[Raw records]:
►
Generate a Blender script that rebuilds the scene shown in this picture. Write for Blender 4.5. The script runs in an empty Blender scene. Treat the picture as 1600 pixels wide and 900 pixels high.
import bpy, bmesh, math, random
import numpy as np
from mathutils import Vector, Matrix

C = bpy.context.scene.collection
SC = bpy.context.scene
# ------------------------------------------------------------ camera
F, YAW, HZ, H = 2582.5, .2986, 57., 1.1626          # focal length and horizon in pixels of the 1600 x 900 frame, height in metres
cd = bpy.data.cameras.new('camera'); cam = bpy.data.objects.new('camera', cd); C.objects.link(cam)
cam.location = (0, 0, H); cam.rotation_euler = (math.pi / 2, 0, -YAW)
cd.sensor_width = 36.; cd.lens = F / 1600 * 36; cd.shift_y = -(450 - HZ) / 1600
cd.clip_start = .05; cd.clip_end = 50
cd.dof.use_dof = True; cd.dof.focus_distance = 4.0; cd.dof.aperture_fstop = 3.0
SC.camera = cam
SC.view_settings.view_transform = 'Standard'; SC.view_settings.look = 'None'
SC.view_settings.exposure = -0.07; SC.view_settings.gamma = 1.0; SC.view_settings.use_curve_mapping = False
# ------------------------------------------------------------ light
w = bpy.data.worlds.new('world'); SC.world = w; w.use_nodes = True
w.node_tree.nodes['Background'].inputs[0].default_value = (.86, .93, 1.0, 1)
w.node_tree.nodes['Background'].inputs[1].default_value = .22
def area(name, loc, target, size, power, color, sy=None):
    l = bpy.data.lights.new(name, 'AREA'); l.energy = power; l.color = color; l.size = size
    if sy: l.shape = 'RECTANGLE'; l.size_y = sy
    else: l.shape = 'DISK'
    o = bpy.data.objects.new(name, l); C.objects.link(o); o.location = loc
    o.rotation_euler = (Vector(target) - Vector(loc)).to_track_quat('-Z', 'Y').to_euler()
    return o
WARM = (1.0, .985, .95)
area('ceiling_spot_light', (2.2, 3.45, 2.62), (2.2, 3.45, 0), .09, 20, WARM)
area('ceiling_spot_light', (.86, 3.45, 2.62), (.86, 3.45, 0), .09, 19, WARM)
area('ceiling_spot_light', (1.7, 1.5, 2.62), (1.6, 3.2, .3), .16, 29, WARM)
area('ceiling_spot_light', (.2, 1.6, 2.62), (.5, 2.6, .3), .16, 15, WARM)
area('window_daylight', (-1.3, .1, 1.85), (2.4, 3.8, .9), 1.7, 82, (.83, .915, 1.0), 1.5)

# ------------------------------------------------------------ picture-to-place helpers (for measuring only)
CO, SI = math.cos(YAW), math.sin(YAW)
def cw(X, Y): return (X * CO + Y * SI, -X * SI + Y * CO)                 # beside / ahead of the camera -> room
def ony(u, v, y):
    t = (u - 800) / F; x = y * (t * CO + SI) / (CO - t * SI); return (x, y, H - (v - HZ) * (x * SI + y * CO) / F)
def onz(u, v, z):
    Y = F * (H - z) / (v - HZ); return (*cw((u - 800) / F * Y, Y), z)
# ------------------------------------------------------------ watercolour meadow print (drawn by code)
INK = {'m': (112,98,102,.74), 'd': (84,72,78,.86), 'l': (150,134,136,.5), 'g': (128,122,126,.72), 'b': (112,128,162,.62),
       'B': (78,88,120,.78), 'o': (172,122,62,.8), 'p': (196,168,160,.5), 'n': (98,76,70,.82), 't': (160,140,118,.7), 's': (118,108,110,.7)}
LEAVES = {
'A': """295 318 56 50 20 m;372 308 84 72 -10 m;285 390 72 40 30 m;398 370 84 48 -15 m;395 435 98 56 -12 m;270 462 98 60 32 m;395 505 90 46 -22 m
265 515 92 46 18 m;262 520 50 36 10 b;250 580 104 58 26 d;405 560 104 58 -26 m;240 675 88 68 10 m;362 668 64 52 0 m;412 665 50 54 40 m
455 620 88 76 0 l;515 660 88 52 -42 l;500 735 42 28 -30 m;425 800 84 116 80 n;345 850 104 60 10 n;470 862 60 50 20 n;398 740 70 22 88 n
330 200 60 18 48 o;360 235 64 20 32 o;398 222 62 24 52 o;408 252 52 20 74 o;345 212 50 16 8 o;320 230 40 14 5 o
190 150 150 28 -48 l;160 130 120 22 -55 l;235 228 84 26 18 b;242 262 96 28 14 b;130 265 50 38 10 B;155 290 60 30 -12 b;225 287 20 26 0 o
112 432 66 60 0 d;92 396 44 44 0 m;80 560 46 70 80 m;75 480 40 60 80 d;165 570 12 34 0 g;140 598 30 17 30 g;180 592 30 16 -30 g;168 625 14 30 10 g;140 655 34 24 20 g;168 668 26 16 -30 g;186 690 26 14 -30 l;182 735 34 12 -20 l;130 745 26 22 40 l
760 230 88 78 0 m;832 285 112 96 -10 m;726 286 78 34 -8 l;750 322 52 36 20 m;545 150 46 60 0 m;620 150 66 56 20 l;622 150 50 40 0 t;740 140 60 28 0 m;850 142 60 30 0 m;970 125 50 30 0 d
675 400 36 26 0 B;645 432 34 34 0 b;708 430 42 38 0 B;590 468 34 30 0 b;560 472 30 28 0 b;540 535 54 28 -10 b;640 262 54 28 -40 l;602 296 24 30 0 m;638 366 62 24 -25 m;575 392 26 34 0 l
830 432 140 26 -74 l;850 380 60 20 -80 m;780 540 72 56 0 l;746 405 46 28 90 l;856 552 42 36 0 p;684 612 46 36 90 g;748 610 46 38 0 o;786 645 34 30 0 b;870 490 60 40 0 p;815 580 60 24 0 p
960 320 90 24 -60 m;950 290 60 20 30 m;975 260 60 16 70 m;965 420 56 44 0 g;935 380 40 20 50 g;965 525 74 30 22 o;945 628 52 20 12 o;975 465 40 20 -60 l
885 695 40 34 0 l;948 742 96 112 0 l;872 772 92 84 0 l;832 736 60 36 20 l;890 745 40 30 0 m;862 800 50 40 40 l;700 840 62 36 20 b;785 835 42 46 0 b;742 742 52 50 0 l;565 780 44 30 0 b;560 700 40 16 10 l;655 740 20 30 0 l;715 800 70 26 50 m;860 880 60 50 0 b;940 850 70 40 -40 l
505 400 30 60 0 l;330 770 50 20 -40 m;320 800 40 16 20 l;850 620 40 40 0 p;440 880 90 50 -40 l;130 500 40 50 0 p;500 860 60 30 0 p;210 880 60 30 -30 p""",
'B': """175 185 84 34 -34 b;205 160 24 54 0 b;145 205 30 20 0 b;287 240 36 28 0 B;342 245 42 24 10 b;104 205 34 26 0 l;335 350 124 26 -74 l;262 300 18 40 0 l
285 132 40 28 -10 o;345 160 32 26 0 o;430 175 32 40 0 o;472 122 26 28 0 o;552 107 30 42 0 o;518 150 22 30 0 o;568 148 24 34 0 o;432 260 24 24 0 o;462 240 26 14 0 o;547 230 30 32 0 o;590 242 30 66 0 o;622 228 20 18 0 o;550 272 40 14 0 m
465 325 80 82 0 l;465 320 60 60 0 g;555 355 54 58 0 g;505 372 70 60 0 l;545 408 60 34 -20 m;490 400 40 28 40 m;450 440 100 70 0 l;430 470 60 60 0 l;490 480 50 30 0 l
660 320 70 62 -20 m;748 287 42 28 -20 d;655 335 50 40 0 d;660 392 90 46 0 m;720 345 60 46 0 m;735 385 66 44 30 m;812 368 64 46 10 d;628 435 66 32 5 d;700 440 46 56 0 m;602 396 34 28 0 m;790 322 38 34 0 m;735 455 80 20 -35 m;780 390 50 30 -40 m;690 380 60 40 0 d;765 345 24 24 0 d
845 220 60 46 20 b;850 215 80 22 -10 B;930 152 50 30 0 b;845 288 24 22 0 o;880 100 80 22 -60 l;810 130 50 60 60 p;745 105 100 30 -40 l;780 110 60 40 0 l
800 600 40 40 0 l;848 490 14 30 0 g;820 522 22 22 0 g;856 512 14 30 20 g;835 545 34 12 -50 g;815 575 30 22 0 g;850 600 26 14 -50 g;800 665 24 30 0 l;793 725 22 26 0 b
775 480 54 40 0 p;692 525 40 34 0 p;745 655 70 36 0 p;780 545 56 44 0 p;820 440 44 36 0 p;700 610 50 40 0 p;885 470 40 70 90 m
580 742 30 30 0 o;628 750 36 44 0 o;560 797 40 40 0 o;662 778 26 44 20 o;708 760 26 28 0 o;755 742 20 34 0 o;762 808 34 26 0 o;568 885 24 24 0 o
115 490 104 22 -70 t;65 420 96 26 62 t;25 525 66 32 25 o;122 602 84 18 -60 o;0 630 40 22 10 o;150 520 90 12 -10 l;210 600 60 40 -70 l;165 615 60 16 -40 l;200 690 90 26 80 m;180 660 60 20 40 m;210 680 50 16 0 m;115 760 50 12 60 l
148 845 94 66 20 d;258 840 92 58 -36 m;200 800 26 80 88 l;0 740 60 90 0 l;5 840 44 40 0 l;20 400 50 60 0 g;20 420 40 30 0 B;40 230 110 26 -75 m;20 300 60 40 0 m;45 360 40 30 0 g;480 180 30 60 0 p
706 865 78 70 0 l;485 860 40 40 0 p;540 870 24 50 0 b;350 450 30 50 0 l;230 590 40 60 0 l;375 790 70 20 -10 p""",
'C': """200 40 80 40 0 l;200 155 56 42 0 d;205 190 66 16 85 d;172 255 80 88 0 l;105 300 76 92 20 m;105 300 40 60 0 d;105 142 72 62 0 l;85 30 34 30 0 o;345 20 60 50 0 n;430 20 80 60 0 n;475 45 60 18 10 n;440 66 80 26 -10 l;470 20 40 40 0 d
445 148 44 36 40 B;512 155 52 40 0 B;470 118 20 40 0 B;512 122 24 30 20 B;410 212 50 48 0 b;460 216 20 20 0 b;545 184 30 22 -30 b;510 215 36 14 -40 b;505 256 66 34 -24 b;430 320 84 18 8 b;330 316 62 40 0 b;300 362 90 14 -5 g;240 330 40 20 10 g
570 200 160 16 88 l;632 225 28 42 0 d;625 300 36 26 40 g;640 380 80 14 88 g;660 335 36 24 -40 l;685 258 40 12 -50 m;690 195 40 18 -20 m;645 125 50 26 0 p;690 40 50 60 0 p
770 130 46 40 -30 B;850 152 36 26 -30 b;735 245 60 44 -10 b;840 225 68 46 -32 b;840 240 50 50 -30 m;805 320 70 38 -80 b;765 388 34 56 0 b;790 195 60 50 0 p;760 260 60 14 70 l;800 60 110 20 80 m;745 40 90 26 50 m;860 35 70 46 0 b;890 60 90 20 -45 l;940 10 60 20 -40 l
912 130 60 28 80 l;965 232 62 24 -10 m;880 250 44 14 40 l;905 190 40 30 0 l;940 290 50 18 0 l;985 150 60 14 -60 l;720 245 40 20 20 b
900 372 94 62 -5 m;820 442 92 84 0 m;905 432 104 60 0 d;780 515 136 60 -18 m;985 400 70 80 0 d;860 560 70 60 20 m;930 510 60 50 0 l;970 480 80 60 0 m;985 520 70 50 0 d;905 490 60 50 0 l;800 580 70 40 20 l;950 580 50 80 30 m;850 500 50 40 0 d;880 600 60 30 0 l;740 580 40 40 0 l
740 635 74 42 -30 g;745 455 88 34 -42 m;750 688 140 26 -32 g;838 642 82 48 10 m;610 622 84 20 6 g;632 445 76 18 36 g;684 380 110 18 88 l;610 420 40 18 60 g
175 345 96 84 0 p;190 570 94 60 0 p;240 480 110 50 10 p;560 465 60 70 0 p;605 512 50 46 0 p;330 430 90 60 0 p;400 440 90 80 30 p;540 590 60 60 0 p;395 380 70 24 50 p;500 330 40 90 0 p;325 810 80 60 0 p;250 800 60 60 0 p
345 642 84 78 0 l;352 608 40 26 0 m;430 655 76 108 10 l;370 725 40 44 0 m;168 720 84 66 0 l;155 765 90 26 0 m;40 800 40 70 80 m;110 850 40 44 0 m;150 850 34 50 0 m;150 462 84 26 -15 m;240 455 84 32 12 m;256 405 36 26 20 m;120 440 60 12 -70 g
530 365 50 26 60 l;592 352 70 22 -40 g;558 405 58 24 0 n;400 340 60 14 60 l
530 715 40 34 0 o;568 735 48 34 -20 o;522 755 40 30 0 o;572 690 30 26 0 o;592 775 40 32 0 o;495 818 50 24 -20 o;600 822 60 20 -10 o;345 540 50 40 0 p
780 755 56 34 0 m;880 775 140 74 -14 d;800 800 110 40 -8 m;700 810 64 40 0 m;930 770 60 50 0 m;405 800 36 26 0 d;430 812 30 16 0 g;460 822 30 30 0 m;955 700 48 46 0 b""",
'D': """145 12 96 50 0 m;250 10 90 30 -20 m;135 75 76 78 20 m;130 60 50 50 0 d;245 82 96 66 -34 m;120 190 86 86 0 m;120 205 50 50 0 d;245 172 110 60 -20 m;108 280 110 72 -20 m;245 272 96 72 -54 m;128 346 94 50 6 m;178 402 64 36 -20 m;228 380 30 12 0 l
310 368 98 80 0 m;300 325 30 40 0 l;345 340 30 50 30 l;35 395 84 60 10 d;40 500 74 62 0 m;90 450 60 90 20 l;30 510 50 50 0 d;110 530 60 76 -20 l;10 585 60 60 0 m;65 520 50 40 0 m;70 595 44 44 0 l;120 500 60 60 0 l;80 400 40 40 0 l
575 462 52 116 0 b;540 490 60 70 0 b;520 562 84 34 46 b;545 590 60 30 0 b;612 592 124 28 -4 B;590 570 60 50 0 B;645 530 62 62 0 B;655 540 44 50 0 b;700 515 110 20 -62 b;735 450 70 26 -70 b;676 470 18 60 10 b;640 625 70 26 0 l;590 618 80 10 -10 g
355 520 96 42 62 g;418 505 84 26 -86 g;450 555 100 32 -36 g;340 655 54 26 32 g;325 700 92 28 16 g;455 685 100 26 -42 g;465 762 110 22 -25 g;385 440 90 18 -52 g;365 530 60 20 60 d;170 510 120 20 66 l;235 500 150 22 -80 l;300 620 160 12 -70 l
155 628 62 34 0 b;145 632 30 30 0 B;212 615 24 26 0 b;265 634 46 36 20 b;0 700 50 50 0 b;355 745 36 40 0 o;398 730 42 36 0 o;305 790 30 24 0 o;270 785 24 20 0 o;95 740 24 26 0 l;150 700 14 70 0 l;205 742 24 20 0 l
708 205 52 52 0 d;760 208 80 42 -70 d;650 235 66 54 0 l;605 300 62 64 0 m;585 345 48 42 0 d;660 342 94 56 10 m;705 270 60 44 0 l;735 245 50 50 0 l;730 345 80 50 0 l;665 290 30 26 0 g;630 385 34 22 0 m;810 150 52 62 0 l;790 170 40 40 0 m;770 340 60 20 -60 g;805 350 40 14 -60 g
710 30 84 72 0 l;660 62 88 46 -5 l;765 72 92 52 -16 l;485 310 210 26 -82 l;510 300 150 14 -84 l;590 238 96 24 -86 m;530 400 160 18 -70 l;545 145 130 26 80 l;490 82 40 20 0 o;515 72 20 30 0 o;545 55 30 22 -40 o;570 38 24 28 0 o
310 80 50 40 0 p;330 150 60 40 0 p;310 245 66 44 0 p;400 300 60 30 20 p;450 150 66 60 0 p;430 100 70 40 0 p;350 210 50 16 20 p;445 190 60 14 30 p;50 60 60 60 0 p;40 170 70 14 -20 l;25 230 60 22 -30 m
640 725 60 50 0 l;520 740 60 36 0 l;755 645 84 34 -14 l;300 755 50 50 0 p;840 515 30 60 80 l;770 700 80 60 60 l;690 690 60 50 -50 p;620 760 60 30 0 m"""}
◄
►
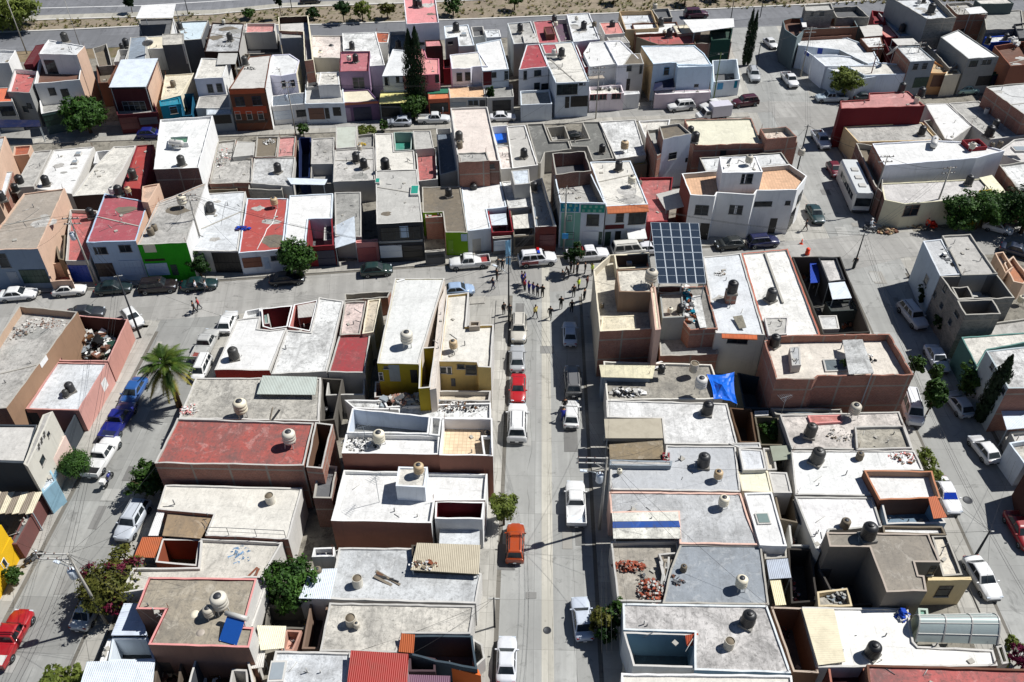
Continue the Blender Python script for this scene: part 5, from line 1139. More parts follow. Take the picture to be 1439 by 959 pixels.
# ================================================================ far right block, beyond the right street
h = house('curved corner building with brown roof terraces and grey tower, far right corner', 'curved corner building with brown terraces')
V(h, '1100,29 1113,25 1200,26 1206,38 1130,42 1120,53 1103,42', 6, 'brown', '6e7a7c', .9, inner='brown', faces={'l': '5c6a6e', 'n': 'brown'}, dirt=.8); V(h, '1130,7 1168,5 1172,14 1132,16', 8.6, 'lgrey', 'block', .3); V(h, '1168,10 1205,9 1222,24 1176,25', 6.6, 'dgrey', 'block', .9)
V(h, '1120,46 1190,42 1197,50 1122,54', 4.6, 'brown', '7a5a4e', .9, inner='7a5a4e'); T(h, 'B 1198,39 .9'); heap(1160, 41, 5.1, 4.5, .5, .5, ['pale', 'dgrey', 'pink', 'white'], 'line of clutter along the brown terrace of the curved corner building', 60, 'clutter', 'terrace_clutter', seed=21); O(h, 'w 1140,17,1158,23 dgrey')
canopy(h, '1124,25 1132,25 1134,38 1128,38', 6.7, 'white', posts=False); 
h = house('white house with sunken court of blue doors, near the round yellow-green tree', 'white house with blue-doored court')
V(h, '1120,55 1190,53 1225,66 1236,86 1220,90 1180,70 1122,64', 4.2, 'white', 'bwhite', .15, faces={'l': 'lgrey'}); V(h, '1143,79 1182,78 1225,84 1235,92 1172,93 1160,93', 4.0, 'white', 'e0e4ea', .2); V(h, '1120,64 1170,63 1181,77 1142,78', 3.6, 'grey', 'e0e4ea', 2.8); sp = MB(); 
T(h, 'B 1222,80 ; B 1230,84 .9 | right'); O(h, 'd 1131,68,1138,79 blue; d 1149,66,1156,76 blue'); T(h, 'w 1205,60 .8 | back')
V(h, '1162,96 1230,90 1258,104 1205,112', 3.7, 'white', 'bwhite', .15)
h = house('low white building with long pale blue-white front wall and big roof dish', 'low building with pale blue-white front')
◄
Take the listing above and repeat exactly the lines from the one containing "Generate a Blender" through the one containing "from mathutils import Vector, Matrix", both included.

Generate a Blender script that rebuilds the scene shown in this picture. Write for Blender 4.5. The script runs in an empty Blender scene. Treat the picture as 1600 pixels wide and 900 pixels high.
import bpy, bmesh, math, random
import numpy as np
from mathutils import Vector, Matrix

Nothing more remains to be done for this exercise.